Звоню Лере. Рассказываю о пьяном разговоре.
– Так ведь все равно не напечатают.
– А ты неси. У меня рука легче пуха. Парщиков – Еременко – Жданов пошли с моей подачи. И ты пойдешь.
Пошла! Через два года напечатали. Правда, все время норовили выбросить «алюминиевую жопу планетария».
На защите Лериного диплома по «Симфониям» Андрея Белого я был оппонентом. Ну и весело было. Из диплома никто не понял ни слова, а когда Лера стала объяснять, стало еще смешнее:
– Белый хотел сблизить литературу с музыкой Скрябина, и он все построил по его «Поэме экстаза», а Скрябин умер от фурункула на губе, когда создавал свою цветомузыкальную мистерию. А Белый умер уже потом, после солнечного удара в Крыму у Волошина. Он без шляпы ходил на солнце и даже платочек не завязал. А если бы он шляпу надел, то был бы уже не Белый.
Председатель:
– Спасибо! Теперь вы, Константин Александрович.

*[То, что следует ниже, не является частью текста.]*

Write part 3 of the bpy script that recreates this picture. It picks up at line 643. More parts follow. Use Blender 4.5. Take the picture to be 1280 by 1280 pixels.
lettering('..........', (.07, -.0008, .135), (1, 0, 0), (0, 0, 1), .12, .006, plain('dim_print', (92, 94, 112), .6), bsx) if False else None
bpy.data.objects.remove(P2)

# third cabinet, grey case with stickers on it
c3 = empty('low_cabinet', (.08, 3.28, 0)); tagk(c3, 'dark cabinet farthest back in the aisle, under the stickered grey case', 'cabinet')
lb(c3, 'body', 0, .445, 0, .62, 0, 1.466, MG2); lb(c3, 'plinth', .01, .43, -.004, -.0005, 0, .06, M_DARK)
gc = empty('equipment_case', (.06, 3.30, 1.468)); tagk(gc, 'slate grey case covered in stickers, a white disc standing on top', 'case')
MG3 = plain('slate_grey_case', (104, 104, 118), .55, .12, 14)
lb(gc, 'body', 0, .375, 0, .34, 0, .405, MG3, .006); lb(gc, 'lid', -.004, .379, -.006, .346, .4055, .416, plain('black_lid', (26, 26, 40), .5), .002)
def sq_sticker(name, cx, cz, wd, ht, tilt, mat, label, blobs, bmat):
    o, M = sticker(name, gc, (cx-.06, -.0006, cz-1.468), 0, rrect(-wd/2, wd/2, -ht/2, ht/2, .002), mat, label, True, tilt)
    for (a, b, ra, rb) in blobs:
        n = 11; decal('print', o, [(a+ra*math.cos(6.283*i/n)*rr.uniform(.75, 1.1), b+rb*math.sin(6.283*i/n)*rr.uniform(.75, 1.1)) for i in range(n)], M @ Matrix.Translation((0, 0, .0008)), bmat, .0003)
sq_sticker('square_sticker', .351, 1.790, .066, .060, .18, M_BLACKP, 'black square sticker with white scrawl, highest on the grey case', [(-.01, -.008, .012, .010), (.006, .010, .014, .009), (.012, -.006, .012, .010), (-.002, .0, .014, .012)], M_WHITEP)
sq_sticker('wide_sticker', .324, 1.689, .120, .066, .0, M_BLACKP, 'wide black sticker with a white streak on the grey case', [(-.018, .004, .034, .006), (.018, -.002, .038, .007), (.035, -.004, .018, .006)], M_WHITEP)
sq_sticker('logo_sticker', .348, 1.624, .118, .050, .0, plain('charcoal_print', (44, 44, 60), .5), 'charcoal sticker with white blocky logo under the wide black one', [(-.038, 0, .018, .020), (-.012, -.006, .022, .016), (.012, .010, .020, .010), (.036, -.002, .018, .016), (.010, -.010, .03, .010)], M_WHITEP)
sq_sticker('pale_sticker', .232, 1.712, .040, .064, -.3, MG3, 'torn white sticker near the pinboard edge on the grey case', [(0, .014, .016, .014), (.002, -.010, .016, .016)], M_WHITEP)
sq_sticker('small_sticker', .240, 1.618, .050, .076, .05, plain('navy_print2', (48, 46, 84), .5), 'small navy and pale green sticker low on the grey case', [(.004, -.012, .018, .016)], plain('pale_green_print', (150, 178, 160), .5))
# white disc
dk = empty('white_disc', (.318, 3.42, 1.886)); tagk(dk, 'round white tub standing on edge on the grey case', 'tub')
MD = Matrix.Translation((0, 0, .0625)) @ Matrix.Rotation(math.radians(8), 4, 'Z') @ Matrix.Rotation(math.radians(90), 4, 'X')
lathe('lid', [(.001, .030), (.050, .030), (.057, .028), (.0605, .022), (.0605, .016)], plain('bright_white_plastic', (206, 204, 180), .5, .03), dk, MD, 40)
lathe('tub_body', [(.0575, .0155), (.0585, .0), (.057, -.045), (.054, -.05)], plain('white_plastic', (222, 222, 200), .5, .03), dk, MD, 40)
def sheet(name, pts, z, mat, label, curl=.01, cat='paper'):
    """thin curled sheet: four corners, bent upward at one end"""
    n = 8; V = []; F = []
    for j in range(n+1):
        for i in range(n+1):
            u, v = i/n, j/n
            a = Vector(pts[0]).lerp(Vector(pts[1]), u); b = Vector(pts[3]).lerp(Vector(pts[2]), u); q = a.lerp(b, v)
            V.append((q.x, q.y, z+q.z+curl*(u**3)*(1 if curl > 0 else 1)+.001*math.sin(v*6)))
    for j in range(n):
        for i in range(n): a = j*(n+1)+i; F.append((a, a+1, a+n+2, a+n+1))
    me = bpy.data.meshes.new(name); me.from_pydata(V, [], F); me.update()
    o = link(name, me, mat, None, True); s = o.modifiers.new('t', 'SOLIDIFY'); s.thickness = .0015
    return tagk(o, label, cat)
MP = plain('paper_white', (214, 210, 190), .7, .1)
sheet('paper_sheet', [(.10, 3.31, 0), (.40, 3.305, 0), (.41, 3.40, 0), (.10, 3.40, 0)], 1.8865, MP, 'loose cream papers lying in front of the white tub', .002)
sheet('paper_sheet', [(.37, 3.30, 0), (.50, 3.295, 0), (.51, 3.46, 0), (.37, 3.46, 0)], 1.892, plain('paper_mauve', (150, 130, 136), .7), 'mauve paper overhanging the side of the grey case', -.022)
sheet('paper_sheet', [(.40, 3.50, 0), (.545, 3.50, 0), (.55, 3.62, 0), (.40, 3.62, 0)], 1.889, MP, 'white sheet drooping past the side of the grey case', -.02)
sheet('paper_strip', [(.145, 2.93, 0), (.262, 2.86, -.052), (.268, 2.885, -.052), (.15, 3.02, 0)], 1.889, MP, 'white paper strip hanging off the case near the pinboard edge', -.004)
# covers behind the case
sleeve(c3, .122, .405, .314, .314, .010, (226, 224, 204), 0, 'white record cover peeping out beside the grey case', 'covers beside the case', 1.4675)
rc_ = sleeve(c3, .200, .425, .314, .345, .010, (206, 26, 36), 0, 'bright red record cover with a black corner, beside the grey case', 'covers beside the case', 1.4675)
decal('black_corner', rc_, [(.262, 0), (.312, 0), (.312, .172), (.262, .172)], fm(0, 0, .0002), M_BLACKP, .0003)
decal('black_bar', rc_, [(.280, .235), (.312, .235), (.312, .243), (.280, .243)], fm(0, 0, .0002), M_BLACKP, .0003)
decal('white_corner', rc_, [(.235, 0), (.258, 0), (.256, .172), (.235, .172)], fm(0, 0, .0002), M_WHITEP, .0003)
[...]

Что я говорил, уже не помню, но диплом Лера защитила. А потом пришла перестройка, и Леру стали вовсю печатать и на всех языка. У нас, во Франции, в Германии. И все пытались из нее сделать какую-то феминистку. Больше всего Леру не любили тетки-реалистки. Они раньше любили все этих На-а…, Бе-е.. , Три…, Абра…, Дюрсо, Дерсу Узала. А Набо…, Джо…, Пру…им поперек седалища. Больше всего реалистки боялись, что Лера уведет их никчемных мужей. А у Леры и своих мужей выше горла. «Три мужа, три любовника и еще кое-кто», – сказал она одному известному гитаристу-барду. У барда у самого же любовниц выше горла, а он стал Леру морали учить и даже спел ей песенку «Ваше превосходительство Девушка». А Лера в ответ спела любимую песню про абиссинца на слова Гумилева. Абиссинец этот услышал, что в Каире занзибарские девушки пляшут и любовь продают за деньги. А ему уже давно надоели грязные поденщицы Кафра, жирные злые сомалийки. Я все время хочу спросить у Леры, чем там у этого абиссинца закончилось, потому что Лере ни разу не удалось эту песню до конца. Все сразу начинали шикать, топать, шептать, подпевать, перебивать и спорить о Гумилеве – плохой он поэт или хороший.